» GIVEN TASK
Keep only those lines of the records that include the string "script".

» MATERIAL TO PROCESS
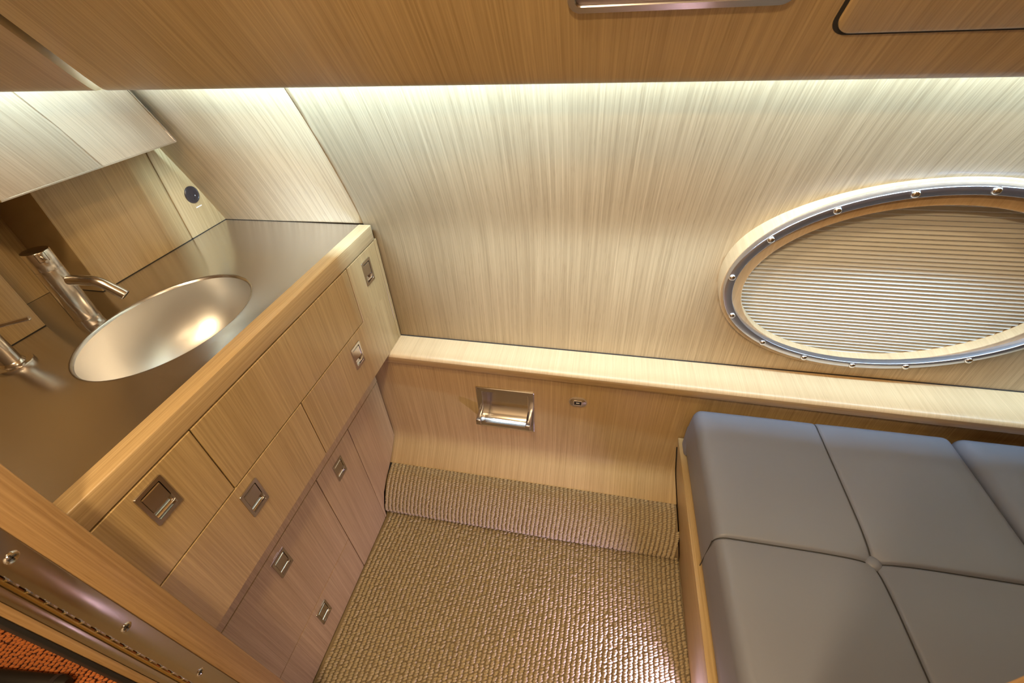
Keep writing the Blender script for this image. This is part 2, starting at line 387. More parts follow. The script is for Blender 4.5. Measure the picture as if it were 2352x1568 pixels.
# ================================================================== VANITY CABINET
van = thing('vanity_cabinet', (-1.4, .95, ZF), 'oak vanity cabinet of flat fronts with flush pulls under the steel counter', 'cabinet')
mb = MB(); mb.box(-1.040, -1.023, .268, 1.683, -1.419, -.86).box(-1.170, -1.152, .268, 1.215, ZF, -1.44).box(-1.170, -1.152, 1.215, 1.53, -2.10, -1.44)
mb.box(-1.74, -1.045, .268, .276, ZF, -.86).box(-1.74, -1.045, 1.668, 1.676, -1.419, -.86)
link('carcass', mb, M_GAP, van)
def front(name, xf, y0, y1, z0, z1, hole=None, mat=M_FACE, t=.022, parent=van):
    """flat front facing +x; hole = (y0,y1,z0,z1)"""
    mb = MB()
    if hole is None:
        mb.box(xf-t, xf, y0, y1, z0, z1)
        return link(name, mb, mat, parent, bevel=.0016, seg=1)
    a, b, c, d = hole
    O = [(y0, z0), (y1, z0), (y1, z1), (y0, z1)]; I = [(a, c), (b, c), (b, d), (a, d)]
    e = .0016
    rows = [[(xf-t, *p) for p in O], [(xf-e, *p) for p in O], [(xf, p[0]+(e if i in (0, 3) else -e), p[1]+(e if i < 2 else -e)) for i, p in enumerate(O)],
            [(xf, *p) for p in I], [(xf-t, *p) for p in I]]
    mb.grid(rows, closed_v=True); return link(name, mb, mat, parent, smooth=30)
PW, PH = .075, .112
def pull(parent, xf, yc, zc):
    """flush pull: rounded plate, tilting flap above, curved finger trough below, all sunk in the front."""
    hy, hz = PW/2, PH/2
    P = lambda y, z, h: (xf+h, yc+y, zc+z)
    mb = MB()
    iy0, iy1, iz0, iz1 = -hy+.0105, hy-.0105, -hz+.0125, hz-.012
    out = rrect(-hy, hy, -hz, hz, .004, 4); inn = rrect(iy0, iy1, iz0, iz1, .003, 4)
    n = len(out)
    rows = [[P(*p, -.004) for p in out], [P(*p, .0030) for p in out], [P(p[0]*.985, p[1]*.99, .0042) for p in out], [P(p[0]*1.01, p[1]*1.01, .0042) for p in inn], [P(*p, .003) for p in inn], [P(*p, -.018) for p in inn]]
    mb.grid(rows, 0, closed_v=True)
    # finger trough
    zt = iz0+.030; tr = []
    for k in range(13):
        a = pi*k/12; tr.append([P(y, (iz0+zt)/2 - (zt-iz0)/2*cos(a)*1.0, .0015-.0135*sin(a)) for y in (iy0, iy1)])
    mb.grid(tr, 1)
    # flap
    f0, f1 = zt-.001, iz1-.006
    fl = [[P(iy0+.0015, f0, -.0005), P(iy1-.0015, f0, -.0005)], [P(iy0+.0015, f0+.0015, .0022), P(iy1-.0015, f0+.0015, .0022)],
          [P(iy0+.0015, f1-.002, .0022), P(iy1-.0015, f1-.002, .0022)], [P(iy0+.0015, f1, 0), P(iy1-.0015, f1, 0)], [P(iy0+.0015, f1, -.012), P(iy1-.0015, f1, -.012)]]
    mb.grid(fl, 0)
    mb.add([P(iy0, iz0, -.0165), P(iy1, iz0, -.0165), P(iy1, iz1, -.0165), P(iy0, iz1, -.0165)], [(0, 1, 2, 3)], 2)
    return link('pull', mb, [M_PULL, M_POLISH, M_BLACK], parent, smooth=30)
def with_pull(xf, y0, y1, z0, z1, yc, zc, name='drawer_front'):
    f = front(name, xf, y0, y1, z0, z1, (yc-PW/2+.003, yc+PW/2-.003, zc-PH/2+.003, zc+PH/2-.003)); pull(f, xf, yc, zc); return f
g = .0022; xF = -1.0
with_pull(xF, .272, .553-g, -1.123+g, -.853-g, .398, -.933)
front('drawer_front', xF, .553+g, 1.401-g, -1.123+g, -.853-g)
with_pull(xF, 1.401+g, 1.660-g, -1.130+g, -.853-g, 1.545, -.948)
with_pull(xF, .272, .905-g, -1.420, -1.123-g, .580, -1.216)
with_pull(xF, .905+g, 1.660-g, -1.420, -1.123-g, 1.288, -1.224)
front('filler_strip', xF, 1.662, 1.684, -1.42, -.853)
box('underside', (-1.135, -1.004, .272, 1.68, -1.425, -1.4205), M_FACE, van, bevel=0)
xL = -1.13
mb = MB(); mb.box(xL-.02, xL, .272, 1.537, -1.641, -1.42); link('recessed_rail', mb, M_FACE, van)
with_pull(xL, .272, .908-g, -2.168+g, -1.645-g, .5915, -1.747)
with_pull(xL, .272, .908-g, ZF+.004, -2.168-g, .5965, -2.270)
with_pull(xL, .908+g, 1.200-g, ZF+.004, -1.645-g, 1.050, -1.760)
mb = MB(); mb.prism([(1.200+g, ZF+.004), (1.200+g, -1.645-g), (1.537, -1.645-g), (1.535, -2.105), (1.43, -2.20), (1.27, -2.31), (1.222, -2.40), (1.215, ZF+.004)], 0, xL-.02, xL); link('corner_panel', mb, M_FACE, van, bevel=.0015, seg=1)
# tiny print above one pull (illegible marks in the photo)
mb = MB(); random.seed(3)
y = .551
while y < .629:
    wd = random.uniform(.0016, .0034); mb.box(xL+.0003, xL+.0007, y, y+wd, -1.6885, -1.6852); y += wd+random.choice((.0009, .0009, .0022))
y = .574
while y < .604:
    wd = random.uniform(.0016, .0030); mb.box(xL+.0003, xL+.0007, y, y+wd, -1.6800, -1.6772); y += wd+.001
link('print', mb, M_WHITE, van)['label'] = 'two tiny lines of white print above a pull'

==

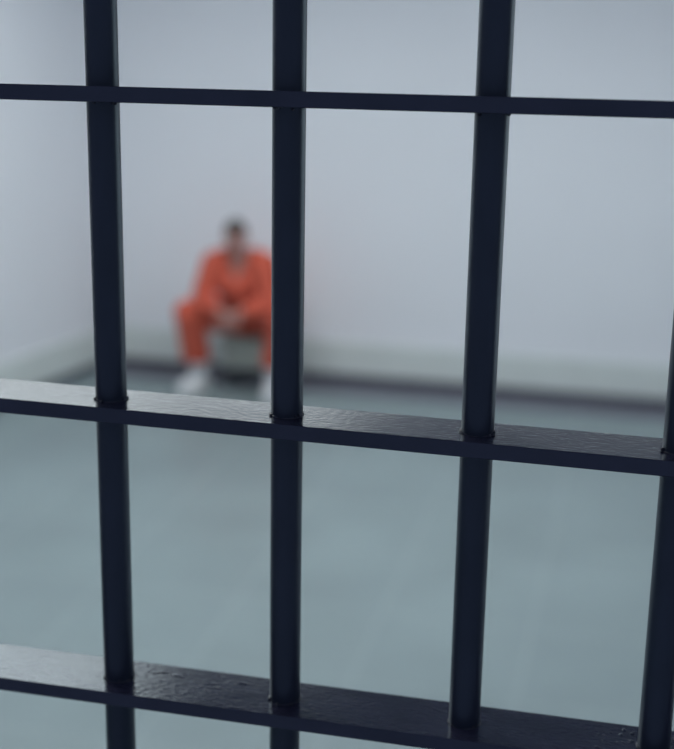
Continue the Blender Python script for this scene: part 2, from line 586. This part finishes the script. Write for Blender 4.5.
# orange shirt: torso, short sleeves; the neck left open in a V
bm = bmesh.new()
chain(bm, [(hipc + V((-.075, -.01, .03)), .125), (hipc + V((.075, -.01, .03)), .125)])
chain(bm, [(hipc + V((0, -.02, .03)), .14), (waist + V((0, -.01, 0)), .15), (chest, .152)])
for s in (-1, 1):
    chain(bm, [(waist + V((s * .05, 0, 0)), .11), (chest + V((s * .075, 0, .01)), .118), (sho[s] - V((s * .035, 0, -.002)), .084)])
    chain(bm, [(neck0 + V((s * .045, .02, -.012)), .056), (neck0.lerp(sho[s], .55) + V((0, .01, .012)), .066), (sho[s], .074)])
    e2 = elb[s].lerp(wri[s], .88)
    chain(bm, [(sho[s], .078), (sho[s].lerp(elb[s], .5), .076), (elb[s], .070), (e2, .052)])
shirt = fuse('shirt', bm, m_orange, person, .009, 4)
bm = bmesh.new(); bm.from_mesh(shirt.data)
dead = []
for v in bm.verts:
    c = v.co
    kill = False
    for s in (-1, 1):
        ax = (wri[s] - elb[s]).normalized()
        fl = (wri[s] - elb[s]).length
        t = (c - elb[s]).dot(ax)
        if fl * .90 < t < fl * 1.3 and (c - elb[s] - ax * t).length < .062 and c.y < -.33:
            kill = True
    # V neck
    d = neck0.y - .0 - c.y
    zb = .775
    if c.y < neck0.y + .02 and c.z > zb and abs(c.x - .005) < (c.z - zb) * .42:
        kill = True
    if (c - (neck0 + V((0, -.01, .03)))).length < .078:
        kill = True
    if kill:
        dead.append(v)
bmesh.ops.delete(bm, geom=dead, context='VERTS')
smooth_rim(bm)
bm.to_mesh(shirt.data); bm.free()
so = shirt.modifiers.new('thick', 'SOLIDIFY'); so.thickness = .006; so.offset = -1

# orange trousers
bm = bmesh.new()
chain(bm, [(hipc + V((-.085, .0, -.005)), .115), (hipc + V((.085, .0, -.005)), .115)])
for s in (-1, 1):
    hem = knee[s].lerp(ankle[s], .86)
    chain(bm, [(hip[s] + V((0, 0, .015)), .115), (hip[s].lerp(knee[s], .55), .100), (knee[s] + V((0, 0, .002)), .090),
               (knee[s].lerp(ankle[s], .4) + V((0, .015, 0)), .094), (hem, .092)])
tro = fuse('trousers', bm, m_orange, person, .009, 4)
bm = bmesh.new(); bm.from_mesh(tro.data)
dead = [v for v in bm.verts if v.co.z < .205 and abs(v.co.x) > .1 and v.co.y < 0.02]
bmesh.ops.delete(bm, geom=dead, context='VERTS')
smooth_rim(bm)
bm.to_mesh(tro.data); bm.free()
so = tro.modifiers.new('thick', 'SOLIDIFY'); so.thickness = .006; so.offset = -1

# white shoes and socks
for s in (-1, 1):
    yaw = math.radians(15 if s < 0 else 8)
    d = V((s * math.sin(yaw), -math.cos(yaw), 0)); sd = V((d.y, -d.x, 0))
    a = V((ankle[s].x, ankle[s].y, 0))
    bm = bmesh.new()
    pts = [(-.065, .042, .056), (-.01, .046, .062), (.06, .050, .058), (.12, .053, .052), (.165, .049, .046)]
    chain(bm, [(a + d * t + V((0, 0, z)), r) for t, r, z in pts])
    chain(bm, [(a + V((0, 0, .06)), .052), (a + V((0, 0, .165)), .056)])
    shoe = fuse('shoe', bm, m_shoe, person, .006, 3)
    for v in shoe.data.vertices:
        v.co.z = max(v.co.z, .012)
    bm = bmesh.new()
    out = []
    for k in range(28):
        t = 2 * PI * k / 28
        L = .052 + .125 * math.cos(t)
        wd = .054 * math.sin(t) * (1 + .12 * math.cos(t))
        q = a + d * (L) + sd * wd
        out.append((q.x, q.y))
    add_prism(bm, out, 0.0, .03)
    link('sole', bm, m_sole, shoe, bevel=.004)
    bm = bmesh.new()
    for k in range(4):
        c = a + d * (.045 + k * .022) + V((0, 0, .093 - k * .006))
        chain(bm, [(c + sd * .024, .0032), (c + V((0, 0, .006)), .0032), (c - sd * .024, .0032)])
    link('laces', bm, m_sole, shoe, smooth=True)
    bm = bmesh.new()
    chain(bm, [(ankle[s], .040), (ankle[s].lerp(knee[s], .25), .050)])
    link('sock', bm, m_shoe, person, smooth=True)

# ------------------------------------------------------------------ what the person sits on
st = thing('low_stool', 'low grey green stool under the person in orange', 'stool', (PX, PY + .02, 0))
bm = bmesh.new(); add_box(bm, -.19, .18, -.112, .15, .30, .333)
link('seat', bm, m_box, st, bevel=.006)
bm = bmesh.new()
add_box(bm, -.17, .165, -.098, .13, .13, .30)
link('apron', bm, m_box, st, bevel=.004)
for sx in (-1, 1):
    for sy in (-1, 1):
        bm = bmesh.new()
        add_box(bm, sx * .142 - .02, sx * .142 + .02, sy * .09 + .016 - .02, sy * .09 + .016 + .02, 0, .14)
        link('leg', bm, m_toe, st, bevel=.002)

» EXERCISE SOLUTION
Keep writing the Blender script for this image. This is part 2, starting at line 387. More parts follow. The script is for Blender 4.5. Measure the picture as if it were 2352x1568 pixels.
Continue the Blender Python script for this scene: part 2, from line 586. This part finishes the script. Write for Blender 4.5.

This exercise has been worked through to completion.